Monday, December 06, 2004

Pirates of the world, unite!

I would like to provide a comprehensive list of important books to read, like christian_left did, but my reading is neither so broad nor so organized. I would, however, like to recommend from my recent reading Marcus Rediker's Villains of All Nations: Atlantic Pirates in the Golden Age (Beacon Press, 2004). I will attempt to make a case for its political and cultural relevance.

Rediker describes seamen as a maritime proletariat, and the ships they worked on as the factories of the 18th century world--the machines through which large amounts of capital were accumulated. Turning pirate--or choosing to go 'on the account,' in 18th century terms--was as much a labor action as an attempt to get rich. Of use for us today, I think, is the description of the communal and democratic nature of pirate society. The ship was held to be common property, and important decisions (such as who would be captain) were voted on by the crew. Any wealth generated by the operation of the ship was distributed in shares to the entire crew in accordance with compacts (usually written) agreed upon beforehand by the entire crew.

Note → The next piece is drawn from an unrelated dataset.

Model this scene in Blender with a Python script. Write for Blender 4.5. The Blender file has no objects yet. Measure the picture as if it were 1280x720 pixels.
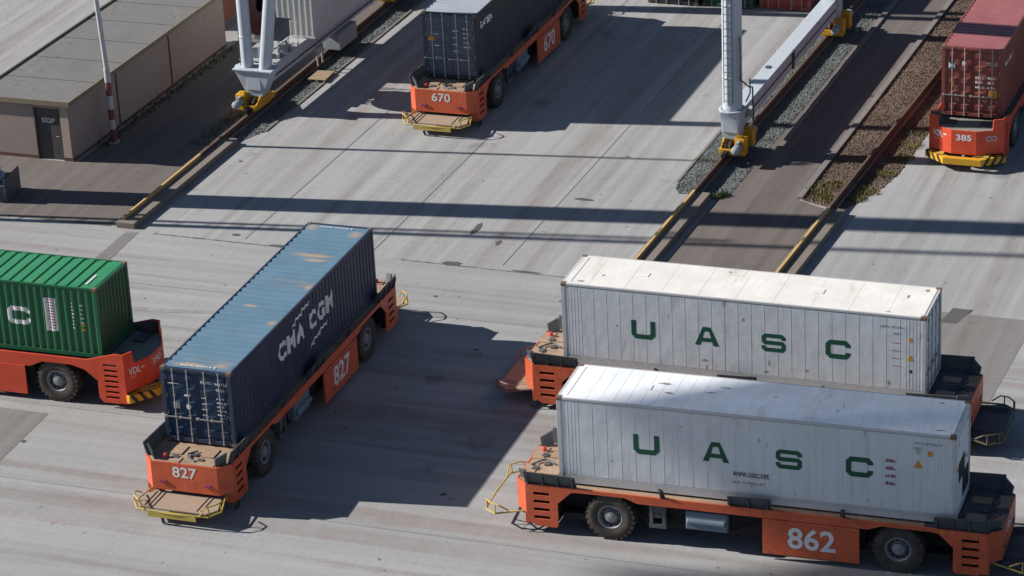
import bpy, bmesh, math, random
from mathutils import Vector, Matrix
R = math.radians
random.seed(7)
S = bpy.context.scene
COL = S.collection

# ------------------------------------------------------------------ camera
f_px, pitch, roll, H = 3716.97, R(23.74023), R(-2.95528), 43.9136
fwd = Vector((0, math.cos(pitch), -math.sin(pitch)))
right0 = Vector((1, 0, 0)); up0 = right0.cross(fwd)
rgt = math.cos(roll) * right0 + math.sin(roll) * up0
upv = -math.sin(roll) * right0 + math.cos(roll) * up0
cam_d = bpy.data.cameras.new('camera'); cam = bpy.data.objects.new('camera', cam_d); COL.objects.link(cam)
M = Matrix((rgt, upv, -fwd)).transposed().to_4x4(); M.translation = Vector((0, 0, H))
cam.matrix_world = M
cam_d.sensor_width = 36; cam_d.lens = 36 * f_px / 1280; cam_d.clip_start = 1; cam_d.clip_end = 3000
S.camera = cam

# ------------------------------------------------------------------ light
SUN_EL, SHADOW_AZ = 30.0, -12.7
w = bpy.data.worlds.new("World"); S.world = w; w.use_nodes = True
nt = w.node_tree; bg = nt.nodes['Background']
sky = nt.nodes.new('ShaderNodeTexSky'); sky.sky_type = 'NISHITA'; sky.sun_disc = False
sky.sun_elevation = R(SUN_EL); sky.sun_rotation = R(90 - (SHADOW_AZ + 180))
sky.air_density = 0.65; sky.dust_density = 0.1; sky.ozone_density = 1.0
nt.links.new(sky.outputs[0], bg.inputs[0]); bg.inputs[1].default_value = 0.058
sd = bpy.data.lights.new('sun', 'SUN'); so = bpy.data.objects.new('sun', sd); COL.objects.link(so)
sd.energy = 5.0; sd.angle = R(0.53); sd.color = (1.0, 0.95, 0.89)
ldir = Vector((math.cos(R(SHADOW_AZ)) * math.cos(R(SUN_EL)), math.sin(R(SHADOW_AZ)) * math.cos(R(SUN_EL)), -math.sin(R(SUN_EL))))
so.rotation_euler = ldir.to_track_quat('-Z', 'Y').to_euler(); so.location = (-60, 100, 60)
S.view_settings.view_transform = 'Standard'; S.view_settings.look = 'None'
S.view_settings.exposure = 0.62; S.view_settings.gamma = 1

# ------------------------------------------------------------------ yard frame: u runs along the crane rails, v to their right
AY = R(68.6); O = Vector((-15.13, 107.78))
UD = Vector((math.cos(AY), math.sin(AY))); VD = Vector((math.sin(AY), -math.cos(AY)))
def W2(u, v): return O + UD * u + VD * v
def W(u, v, z=0): p = W2(u, v); return Vector((p.x, p.y, z))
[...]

This form of communal self-organization in opposition to the state and to capital is an important precedent for those seeking to resist the current near-hegemony of free market corporate capitalism. Keeping even the idea of such forms of society alive in an age increasingly dominated by obsequience to hierarchy, profit and blind self-interest helps preserve the hope for viable alternative movements. And, although I tend not to believe in national characters, the figure of the rebel against authority and privilege is vitally important to the American mythos. A political movement that incorporated a revival of purposeful rebelliousness could tap into cultural currents very powerful to American society.

Rediker may have an overly romantic view of pirates and pirate society, but his scholarship seems quite sound. For a more in-depth survey of the world of the 18th century seaman, Rediker's earlier, more scholarly book, Between the Devil and the Deep Blue Sea: Merchant Seaman, Pirates, and the Anglo-American Maritime World, 1700-1750 (Cambridge UP, 1987) is also quite good, though longer and less entertaining.

Wednesday, December 01, 2004

Recent Items of Interest

Given the sorry state of politico-religious discourse in our society, it seems ironic that the major TV networks would reject an ad from the United Church of Christ advocating inclusivity and tolerance, but they have. I guess any non-right-wing version of Christianity is too controversial for the public airwaves.

On a totally different subject, I have been addicted to following the underground debates over possible evidence of fraud in the 2004 U.S. election vote. There are many people, left and right, who have quickly dismissed all such speculation...but I find myself keeping an open mind, at least for now. When you start digging into it, there's a lot going on that's hard to explain. At some point, perhaps I'll present a review of what I see as the most puzzling and suggestive bits of evidence. For now, here is a nice recent review of the subject. Perhaps all of this will come to nothing in the end, but I have a hard time dismissing it out of hand--especially given the blatant hypocrisy of what the U.S. is advocating right now in the Ukraine--and given how the whole issue cuts to the heart of our democratic system itself.